15. Except as hereinabove otherwise provided, all that is in the possession or in the name of each party shall be that party's separate property. Performance by the husband of this agreement shall constitute full satisfaction of all claims of the wife against him and against his separate property and the community property and of her right to support, maintenance or alimony. 18. This property settlement agreement shall be submitted for approval to the court in an action for divorce or separate maintenance and shall become binding only upon such approval. 19. The agreement shall bind the parties and their heirs, executors, administrators and assigns.

Appellant contends that the above agreement as incorporated in the Nevada decree, according to its contents and its description in the Nevada complaint and decree did not only provide for settlement of the property rights of the parties but also for the support of the plaintiff; that the decree does not segregate which provisions of the agreement relate to either of these subject matters; that it was the task of the trial court to decide whether or not the payments of 40 per cent of the husband's income were solely for the support of the wife and therefore alimony, citing Hough v.
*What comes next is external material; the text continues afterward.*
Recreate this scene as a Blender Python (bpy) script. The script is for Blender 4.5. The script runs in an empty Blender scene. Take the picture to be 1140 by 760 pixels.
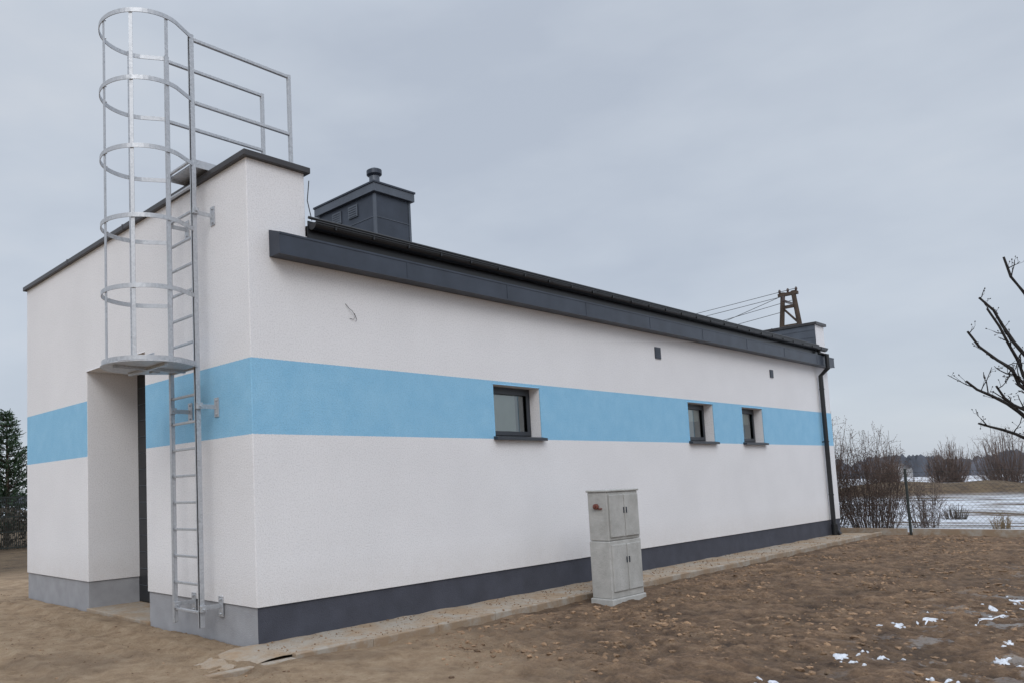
import bpy, bmesh, math, random
import numpy as np
from mathutils import Vector, Matrix, noise
random.seed(7); np.random.seed(7)
S=bpy.context.scene
S.view_settings.view_transform='Standard'; S.view_settings.look='None'; S.view_settings.exposure=0

# ---------------------------------------------------------------- helpers
def link(o,parent=None):
    S.collection.objects.link(o)
    if parent: o.parent=parent
    return o
def empty(name,loc=(0,0,0)):
    e=bpy.data.objects.new(name,None); e.location=loc; S.collection.objects.link(e); return e
def mesh(name,v,f,mats,parent=None,smooth=False,fm=None,bevel=0,loc=None):
    m=bpy.data.meshes.new(name); m.from_pydata([tuple(p) for p in v],[],f)
    if not isinstance(mats,(list,tuple)): mats=[mats]
    for k in mats: m.materials.append(k)
    if fm: m.polygons.foreach_set('material_index',fm)
    if smooth: m.polygons.foreach_set('use_smooth',[True]*len(m.polygons))
    m.update()
    o=bpy.data.objects.new(name,m)
    if loc: o.location=loc
    link(o,parent)
    if bevel:
        b=o.modifiers.new('b','BEVEL'); b.width=bevel; b.segments=2; b.limit_method='ANGLE'; b.angle_limit=math.radians(50)
    return o
BF=[(0,3,2,1),(4,5,6,7),(0,1,5,4),(1,2,6,5),(2,3,7,6),(3,0,4,7)]
class MB:
    def __init__(s): s.v=[];s.f=[];s.m=[]
    def box(s,a,b,mi=0):
        x0,y0,z0=a;x1,y1,z1=b;n=len(s.v)
        s.v+=[(x0,y0,z0),(x1,y0,z0),(x1,y1,z0),(x0,y1,z0),(x0,y0,z1),(x1,y0,z1),(x1,y1,z1),(x0,y1,z1)]
        s.f+=[tuple(n+i for i in q) for q in BF]; s.m+=[mi]*6
    def quad(s,*p,mi=0):
        n=len(s.v); s.v+=list(p); s.f.append(tuple(range(n,n+len(p)))); s.m.append(mi)
    def tube(s,pts,rad,n=6,mi=0,cap=True):
        pts=[Vector(p) for p in pts]
        if not isinstance(rad,(list,tuple)): rad=[rad]*len(pts)
        base=len(s.v)
        for i,p in enumerate(pts):
            d=(pts[min(i+1,len(pts)-1)]-pts[max(i-1,0)])
            if d.length<1e-9: d=Vector((0,0,1))
            d.normalize()
            r=Vector((0,0,1)) if abs(d.z)<.9 else Vector((1,0,0))
            u=d.cross(r).normalized(); w=d.cross(u)
            for k in range(n):
                a=2*math.pi*k/n
                s.v.append(tuple(p+rad[i]*(math.cos(a)*u+math.sin(a)*w)))
        for i in range(len(pts)-1):
            for k in range(n):
                a=base+i*n+k;b=base+i*n+(k+1)%n
                s.f.append((a,b,b+n,a+n)); s.m.append(mi)
        if cap:
            s.f.append(tuple(base+k for k in range(n))[::-1]); s.m.append(mi)
            e=base+(len(pts)-1)*n
            s.f.append(tuple(e+k for k in range(n))); s.m.append(mi)
    def obj(s,name,mats,parent=None,**k):
        return mesh(name,s.v,s.f,mats,parent,fm=s.m,**k)

# ---------------------------------------------------------------- materials
def mat(name):
    m=bpy.data.materials.new(name); m.use_nodes=True
    nt=m.node_tree; b=nt.nodes['Principled BSDF']
    return m,nt,b
def N(nt,t,**k):
    n=nt.nodes.new(t)
    for a,v in k.items():
        if a in n.inputs: n.inputs[a].default_value=v
        else: setattr(n,a,v)
    return n
def pos(nt):
    return nt.nodes.new('ShaderNodeNewGeometry').outputs['Position']
def noi(nt,scale,detail=4,rough=.55,vec=None):
    n=nt.nodes.new('ShaderNodeTexNoise'); n.inputs['Scale'].default_value=scale
    n.inputs['Detail'].default_value=detail; n.inputs['Roughness'].default_value=rough
    nt.links.new(vec if vec else pos(nt),n.inputs['Vector']); return n.outputs['Fac']
def ramp(nt,fac,stops):
    r=nt.nodes.new('ShaderNodeValToRGB'); e=r.color_ramp.elements
    while len(e)<len(stops): e.new(.5)
    for i,(p,c) in enumerate(stops):
        e[i].position=p; e[i].color=(c,c,c,1) if isinstance(c,(int,float)) else (*c,1)
    nt.links.new(fac,r.inputs['Fac']); return r.outputs['Color']
def mix(nt,fac,a,b,mode='MIX'):
    n=nt.nodes.new('ShaderNodeMix'); n.data_type='RGBA'; n.blend_type=mode
    for sock,val in ((n.inputs[0],fac),(n.inputs[6],a),(n.inputs[7],b)):
        if isinstance(val,(int,float)): sock.default_value=val
        elif isinstance(val,tuple): sock.default_value=(*val,1)
        else: nt.links.new(val,sock)
    return n.outputs[2]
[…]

Hough, 26 Cal. 2d 605, 615 [160 P.2d 15]; that the evidence showed that all property affected by the agreement was separate property of the husband which he had owned prior to his marriage or acquired thereafter by gift or reinvestment of his separate property; that no community property had been accumulated, the costs of the maintenance of the family having exceeded the husband's earnings; that the wife did not give up any of her separate property, of which she had received more than $100,000 from the husband during marriage, and that therefore the payments involved in these proceedings could serve no other purpose than support of the wife, the support of the children being treated separately in paragraph 9 of the agreement, supra.
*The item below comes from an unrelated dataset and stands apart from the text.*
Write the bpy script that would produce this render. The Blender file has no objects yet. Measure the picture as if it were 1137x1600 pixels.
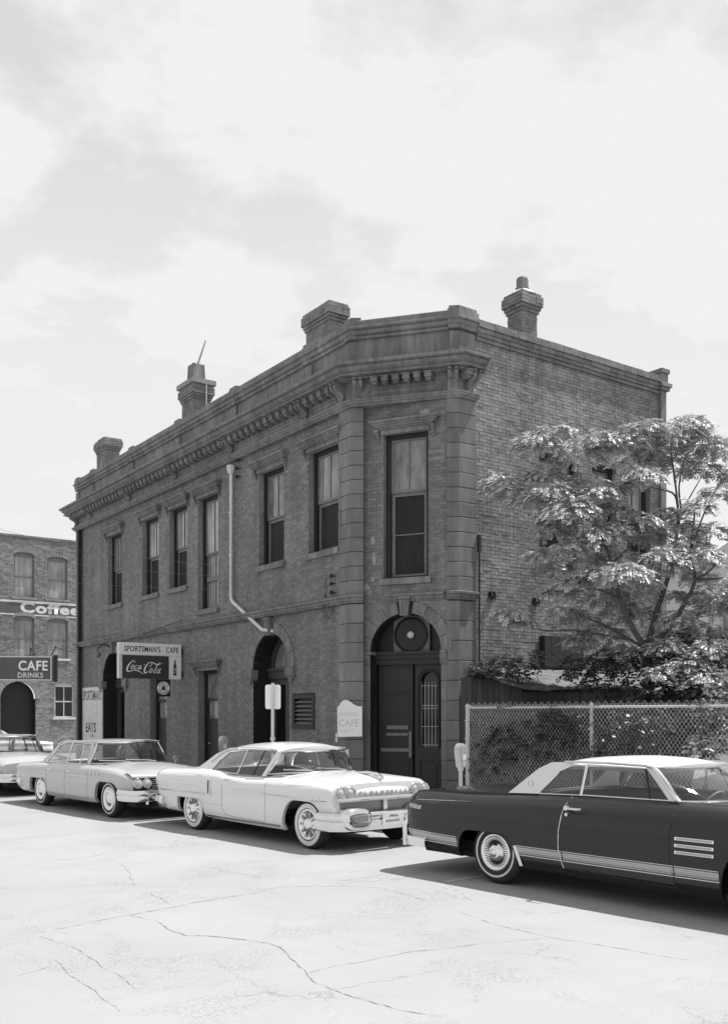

Whether periodic payments to a wife provided for in an *665 agreement of the spouses approved by a divorce court have the character of maintenance and support has usually arisen in relation to the question whether the court has power to modify said provisions without the consent of both parties, but the same rules must apply to the termination of the right to such payments in case of remarriage of the wife, the decision of both questions being dependent on the character of the provisions as solely and severably for maintenance and support. [1] The rule is well settled that, if the provisions for support and maintenance have been made an integral or inseverable part of the division of the property of the spouses, and the court in a divorce action has approved the agreement, its provisions cannot thereafter be modified without the consent of both of the parties. (Dexter v. Dexter, 42 Cal. 2d 36, 40-41 [265 P.2d 873].) [2] To take from such periodic payments the character of modifiable alimony it is not essential that the wife has received more or less than her share of the community property and that that fact has influenced the amount of the periodic payments allowed her. [3] "... at the time a property settlement is made, the parties may be uncertain as to which of their property is community rather than separate, and they will ordinarily not know how the court in the divorce action will find the facts or how it would, in the absence of an acceptable agreement, exercise its discretion in dividing the property and awarding alimony. The amicable adjustment of these doubtful questions with respect to the property and support and maintenance rights of the parties may alone supply sufficient consideration to support their entire agreement." (Dexter v. Dexter, supra, at page 43.) [4] If periodic payments to the wife are part of such an integrated bargain and the agreement does not provide expressly or implicitly for their termination on remarriage of the wife, section 139, Civil Code, will not apply to cause such termination.

The recent opinions of the Supreme Court in Dexter v. Dexter, supra, and its companion cases, Fox v. Fox, 42 Cal. 2d 49 [265 P.2d 881] and Flynn v. Flynn, 42 Cal. 2d 55 [265 P.2d 865], leave no doubt that on its face the property settlement agreement in this case was such an integrated bargain. The recitals and provisions of said agreement stated in substance hereinbefore taken together demonstrate this so clearly that it is unnecessary to point to any of them in particular. The provisions for the periodic payments are themselves *666 completely interlaced with the provisions for disposition of the 40,000 shares of Bradley Mining stock put in escrow, and these shares are a part only of all property disposed of in behalf of the wife, both during the life of the husband and upon his death.

[5] The agreement does not contain any indication that the parties intended the payments in question to terminate on remarriage of the wife; it even contains strong indications to the contrary. In paragraph 4 her remarriage is considered and her right to rent free occupation of the family home then continued on somewhat more burdensome conditions. With respect to the periodic payments from income here involved there is no provision for the case of remarriage. The provision of paragraph 14(a) that the wife will receive by irrevocable testamentary disposition the property in escrow in full discharge of all of the husband's obligations to make further payments to the wife, shows that said payments were not intended as alimony payments automatically terminating on the death of the husband (and on the remarriage of the wife).

The only doubt is caused by the evidence showing, contrary to the recitals of the agreement, that there was no community property involved. [6] Even if we assume without so deciding that such evidence was admissible to clarify the actual financial circumstances to which the agreement related, which may be of importance in determining the character of the periodic payments, a showing that there was no community property did not exclude the possibility that the payments might be part of an integrated bargain so as to prevent them from having the character of alimony only. As we stated before, quoting from Dexter v. Dexter, supra, any integrated, inseverable agreement of the spouses made for the purpose of amicable solution of dubious questions with respect to property and support and maintenance may deprive the periodic payments contained therein of the character of mere alimony, and no existence or division of community property is essential in that respect. In Ettlinger v. Ettlinger, 3 Cal. 2d 172 [44 P.2d 540], there was an express statement in the property settlement agreement that there was no community property; nevertheless it was held that monthly payments to the wife contained as an integral part in said agreement were not subject to modification by the court.

We conclude that the decision of the trial court was correct, as we consider the payments here involved as an inseverable *667 part of an integrated adjustment of all property relations of the parties and not as a severable provision for alimony. We therefore need not decide whether such payments should also have continued after remarriage if they had formed part of a similar arrangement lacking the characteristics of alimony, but which was made solely in lieu of alimony waived by the wife, a point not yet decided by our Supreme Court.

Judgment affirmed.

Dooling, J., and Kaufman, J., concurred.